We will be making our lives too easy if we attribute the traumatic experience the Knesset delegation had in the Council of Europe only to anti-Semitism. More than the traditional enemies worried me, I was worried this time by our old friends. Politicians, who in the past had supported Israel without hesitation, spoke to us this time the way you speak to a relative who has lost their mind. They do not understand why we behave the way we do. Why did we prevent the leaders of the European Union from meeting with Arafat? Why did we smash the computers in the Palestinian Authority offices? Why did we destroy a row of houses in Jenin? Why didn’t we let the ambulances evacuate the wounded? Why did we not let humanitarian delegations in for 11 days? Because the houses were booby-trapped? So we should have marked them with red tape.

On the last day the representative of the Palestinians, Ziyad Abu Ziyad, was scheduled to speak. A day earlier, the secretary general of the Council of Europe, warned us that the Israeli authorities had prevented Ziyad from coming and instead, he, the secretary general, would read the letter that Ziyad sent with harsh allegations against Israel. We realized this would be a very unpleasant demonstration of Israeli tyranny, if the secretary general of the Council of Europe would read, standing by the empty chair of the Palestinian representative, his words of condemnation. Baige Shohat phoned the defense minister. Fuad ordered Ziyad to be allowed to go and he arrived in Strasbourg on time. One PR catastrophe less.

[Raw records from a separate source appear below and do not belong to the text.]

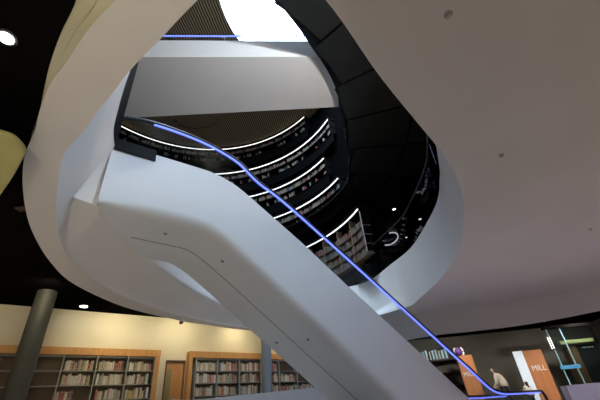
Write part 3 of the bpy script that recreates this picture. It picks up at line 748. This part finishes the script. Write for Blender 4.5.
# added soffit spots without fittings, and unseen downlights of the black ceiling; the floor bounces their light up
for x, y in ((3.2, 1.5), (5.8, 3.5), (4.6, 7.2), (7.5, 6.5), (2.5, -1.5), (6.0, -1.5), (9, 1.5)):
    far = y > 5
    lamp('soffit_fill', 'SPOT', (x, y, H - .03), 700 if far else 140, (.86, .79, 1.0) if far else NEU, .06, (x, y, FLOOR), 100)  # violet tint of the far pair added to colour the bulkhead
for x, y in ((-3.4, -.2), (-5.2, 3.2), (-2.2, 3.0), (-1.0, 5.2), (-7.5, 1.5)):
    lamp('ceiling_downlight', 'SPOT', (x, y, CEIL - .03) if (x, y) not in ((-2.2, 3.0), (-1.0, 5.2)) else (x - 3, y, CEIL - .03), 720, WARM, .06, (x if (x, y) not in ((-2.2, 3.0), (-1.0, 5.2)) else x - 3, y, FLOOR), 100)
for s in (-1.5, .8, 2.6, 4.4, 6.2, 8.2):
    p = wp(s, (1.05 if s < 6 else .65) if s > 2 else 2.2, CEIL - .04); lamp('wall_washer', 'SPOT', p, (95 if s < 6 else 58) if s > 2 else 45, (1, .86, .56), .20, wp(s, 0, 1.9), 176, 1.0)
lamp('hall_fill', 'SPOT', (6.0, 14.4, CEIL - .04), 330, NEU, .06, (6.0, 16.8, .4), 130)  # hall spots added without fittings to brighten the boards and glass doors
lamp('hall_fill', 'SPOT', (9.6, 13.6, CEIL - .04), 200, NEU, .06, (9.0, 14.6, 0), 110)
lamp('hall_fill', 'SPOT', (7.4, 12.6, CEIL - .06), 260, NEU, .06, (7.4, 14, .6), 100)
lamp('hall_fill', 'SPOT', (11.2, 15.6, CEIL - .04), 260, NEU, .06, (11.2, 16.6, 0), 130)
lamp('bridge_fill', 'SPOT', (5.0, 2.2, 4.6), 900, (1, .86, .70), .2, (-1.2, 6.2, 8.2), 110, 1.0)  # added warm fill for the underside of the bridge, no fitting
lamp('bridge_fill_cool', 'SPOT', (1.6, 1.6, 6.6), 1100, (.72, .86, 1.0), .1, (-1.0, 5.3, 8.4), 95, 1.0)  # added cool fill aimed at the bridge front, hidden from the camera
lamp('hall_fill', 'SPOT', (10.6, 14.4, CEIL - .04), 260, NEU, .06, (10.9, 16.6, 1.0), 110)
lamp('ring_fill', 'SPOT', (-.4, -1.8, .5), 260, (1, .93, .70), .15, (-2.2, 1.8, 2.6), 80, 1.0)  # added fill behind the camera for the ring edge and raft, no fitting
# daylight through the skylight
sky = lamp('skylight_portal', 'AREA', (.2, 7.2, ZT + .3), 1, (1, 1, 1), 9, (.2, 7.2, 0)); sky.data.cycles.is_portal = True
sky2 = lamp('added_opening_portal', 'AREA', (3.0, 1.35, TOP + .38), 1, (1, 1, 1), 2.9, (3.0, 1.35, 0)); sky2.data.cycles.is_portal = True  # portal of the added opening, out of the camera's view
w = bpy.data.worlds.new('world'); SC.world = w; w.use_nodes = True
bg = w.node_tree.nodes['Background']; bg.inputs['Color'].default_value = (.62, .79, 1.0, 1); bg.inputs['Strength'].default_value = 32.0

# ------------------------------------------------------------------ camera
F, TH, ROLL = 347.0, math.radians(32.7), math.radians(5.6)
cam = bpy.data.cameras.new('camera'); co = bpy.data.objects.new('camera', cam); COL.objects.link(co)
cam.sensor_fit = 'HORIZONTAL'; cam.sensor_width = 36; cam.lens = F / 600 * 36; cam.clip_start = .05; cam.clip_end = 200
fwd = Vector((0, math.cos(TH), math.sin(TH))); upv = Vector((0, -math.sin(TH), math.cos(TH))); rt = Vector((1, 0, 0))
X = rt * math.cos(ROLL) - upv * math.sin(ROLL); Y = rt * math.sin(ROLL) + upv * math.cos(ROLL)
co.matrix_world = Matrix((X, Y, -fwd)).transposed().to_4x4()
SC.camera = co
for o in list(SC.objects):
    if o.parent is None: o.location.z += EYE

SC.view_settings.view_transform = 'Standard'; SC.view_settings.look = 'None'; SC.view_settings.gamma = 1; SC.view_settings.exposure = 0
SC.view_settings.use_curve_mapping = False
SC.cycles.use_denoising = True; SC.cycles.max_bounces = 10; SC.cycles.diffuse_bounces = 6; SC.cycles.transparent_max_bounces = 24
SC.cycles.sample_clamp_indirect = 4; SC.cycles.caustics_reflective = False; SC.cycles.caustics_refractive = False
print('books', NB)
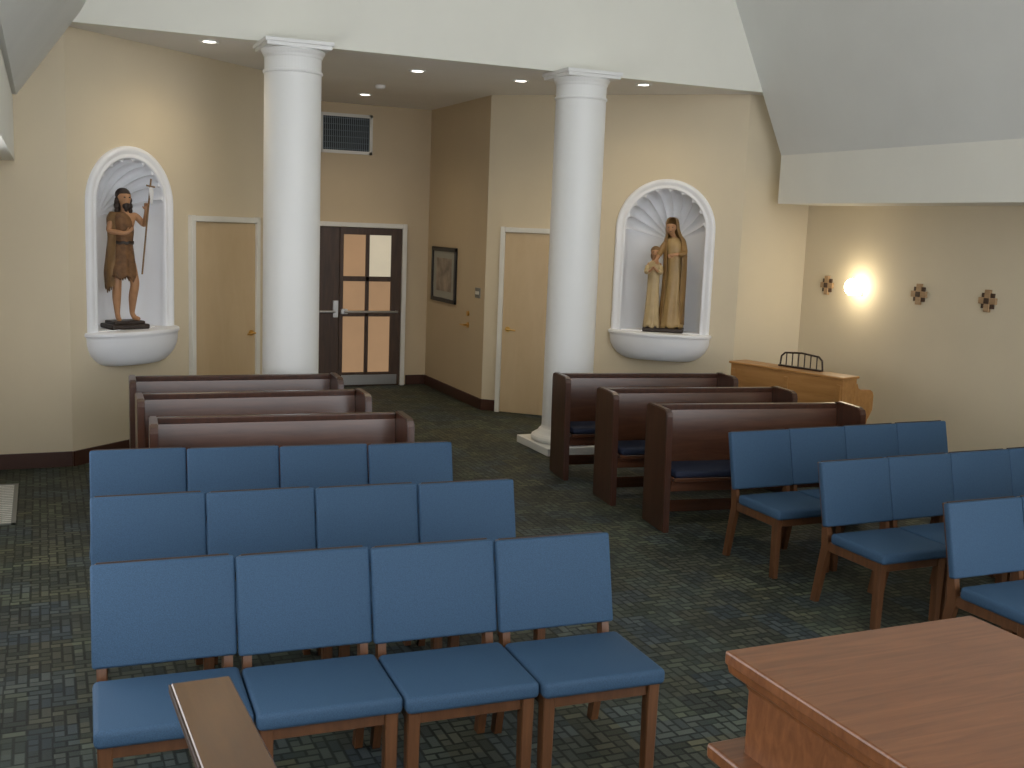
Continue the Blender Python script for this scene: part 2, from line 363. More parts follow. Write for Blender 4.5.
# ---------------------------------------------------------------- niches and statues
def niche(q,ang,NA,NZ0,NSP):
    e=empty('statue_niche',(q.x,q.y,0),ang); tag(e,'white arched shell niche with rounded sill on cream wall','wall niche','white shell niches')
    dep=.40
    bm=bmesh.new()
    nf=19; n=nf*10
    def fl(th): return abs(math.cos(th*nf/2.+math.pi/2))
    rings=[]
    for i in range(9):
        z=NZ0+(NSP-NZ0)*i/8; ring=[]
        for k in range(n+1):
            a=math.pi*k/n; ring.append(bm.verts.new((NA*math.cos(a),-dep*math.sin(a),z)))
        rings.append(ring)
    for a,b in zip(rings,rings[1:]):
        for k in range(n): bm.faces.new((a[k],a[k+1],b[k+1],b[k]))
    zh=NSP-.12
    hub=bm.verts.new((0,-dep+.015,zh)); prev=None
    m=18
    for i in range(1,m+1):
        ps=math.pi/2*i/m; ring=[]
        amp=.07*min(1,ps/.9)
        for k in range(n+1):
            th=math.pi*k/n
            u=1-fl(th)
            g=1-amp*u**1.5
            rr=NA*math.sin(ps)*g
            ring.append(bm.verts.new((rr*math.cos(th),-dep*math.cos(ps)+.03*math.sin(ps)*u*(1 if ps<1.5 else .3),zh+(NSP-zh)*math.sin(ps)+rr*math.sin(th))))
        if prev:
            for k in range(n): bm.faces.new((prev[k],prev[k+1],ring[k+1],ring[k]))
        else:
            for k in range(n): bm.faces.new((hub,ring[k],ring[k+1]))
        prev=ring
    ring=[bm.verts.new(((NA+.01)*math.cos(math.pi*k/n),.012,NSP+(NA+.01)*math.sin(math.pi*k/n))) for k in range(n+1)]
    for k in range(n): bm.faces.new((prev[k],prev[k+1],ring[k+1],ring[k]))
    finish('shell_recess',bm,M['niche'],e,smooth=False)
    bm=bmesh.new()
    prof=[(-.004,-.03),(-.004,.012),(.006,.024),(.018,.026),(.03,.020),(.045,.024),(.065,.036),(.088,.037),(.104,.024),(.106,0.0)]
    prev=None
    seq=[]
    for z in (NZ0-.01,1.6,NSP): seq.append((-NA,z,-1,0))
    for i in range(1,32):
        a=math.pi-math.pi*i/32; seq.append((NA*math.cos(a),NSP+NA*math.sin(a),math.cos(a),math.sin(a)))
    for z in (NSP,1.6,NZ0-.01): seq.append((NA,z,1,0))
    for px,pz,nx,nz in seq:
        r=[bm.verts.new((px+nx*a,b,pz+nz*a)) for a,b in prof]
        if prev:
            for k in range(len(prof)-1): bm.faces.new((prev[k],prev[k+1],r[k+1],r[k]))
        prev=r
    finish('arch_surround',bm,M['niche'],e,smooth=True)
    bm=bmesh.new(); w=NA+.135
    lathe(bm,[(.0,NZ0),(w-.015,NZ0),(w,NZ0-.010),(w,NZ0-.032),(w-.015,NZ0-.042),(w-.02,NZ0-.06),(w-.022,NZ0-.10),(w-.035,NZ0-.15),(w-.065,NZ0-.205),(w-.11,NZ0-.25),(w-.16,NZ0-.285),(w-.22,NZ0-.305),(.0,NZ0-.315)],n=40,sy=.46,a0=0,a1=math.pi)
    c=bm.verts.new((0,0,NZ0+.001)); ring=[bm.verts.new((NA*math.cos(math.pi*k/30),-dep*math.sin(math.pi*k/30),NZ0+.001)) for k in range(31)]
    for k in range(30): bm.faces.new((c,ring[k],ring[k+1]))
    o=finish('sill',bm,M['niche'],e,smooth=True)
    try: o.data.set_sharp_from_angle(angle=math.radians(40))
    except Exception: pass
    return e
qL=on(nL0,nL1,sL); qR=on(nR0,nR1,sR)
niche(qL,angL,**NL); niche(qR,angR,**NR)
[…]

We talked until our throats were parched about violations of the Oslo accords, about the rejection of Barak’s and Clinton’s proposals at Camp David, about our acceptance of the Tenet and Mitchell reports, about Sharon’s policy of restraint, about Peres’s attempts at mediation and about the terrible suicide terrorism. The European politicians, from the Left and Center and the Right, denounce terror, but view it as a derivative of the settlements and of the occupation. They see the occupation as the mother of all sins. The occupation is Kosovo. The occupation is Chechnya.

They follow the pictures on the television screens: destroyed homes, bound men, tanks facing children, crying women. That is how we look in European eyes.

Whereas two years ago we were the darlings of the Europeans, now we look in their eyes like the citizens of an aggressive and pitiless country. What should we do?

Sometimes we are brutal, and that we mustn’t do; sometimes we make silly mistakes, and that is unnecessary; sometimes our explanations come too late, and that is unfortunate. But none of that is what determines the Europeans attitude towards, but rather the settlements and the occupation.

Europe’s attitude should not determine the Israeli government’s policy. It does not even have to influence Israel’s policy. We don’t owe the Europeans a thing. But we should make a note to ourselves, that at this stage, until further notice, we’ve lost Europe.